Shells are ubiquitous. They were early money, and today we sometimes pick them up when we go to the beach. Do you do that, too? It’s really strange, what happens when we decide a shell or stone on the beach is “mine,” and we pocket it. What is that? Like a psychic lasso, we grab it and then start imbuing it with memory and meaning. It’s weird and possessive.

But picking up a stone or a keychain may also be a way we can actually touch the past (see “A stone that feels right in the hand: Tactile memory, the abduction of agency and the presence of the past” by John Harries (2016) for more info about this timetraveling aspect of hapticity).

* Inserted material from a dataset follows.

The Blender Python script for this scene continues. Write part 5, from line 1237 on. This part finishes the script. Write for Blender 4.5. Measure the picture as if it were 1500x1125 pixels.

Shells are also symbols for the sacred. In Japan, sacred shells are called horakai and are one of the eight holy offerings in Buddhism. People use them to make music, but the shell is also a symbol for sacred music, like how a saxophone is a symbol for jazz. The shell is usually pictured standing upright on a lotus throne decorated with scarves and fire like a Buddha or a dancer. Rembrandt rendered his reclining shell like an odalisque or a nude model.

A shell is a home, a host, a helmet. Shells call to mind the ocean, which is huge, and the female body, the womb, The Birth of Venus… But they are also often empty and are therefore memento mori.

They are also like gemstones that can grow, or crystals, or bone. Are they a kind of bone?

Why else are shells so spectacular? Maybe it’s because they are a rock hard form in nature that manifests symmetrical arrangements: they make visible an ordering principle in the universe. They make visible a cosmic intelligence — another kind of angel.

Shells are spirals, and spirals are sacred geometry. They exhibit the Fibonacci sequence, that mathematical sequence found in the branching of trees, pinecones, flower seeds, galaxies. It’s in the curve of a wave and in the expanding population of rabbits.

How are shells used in your own traditions, and what do shells mean to you?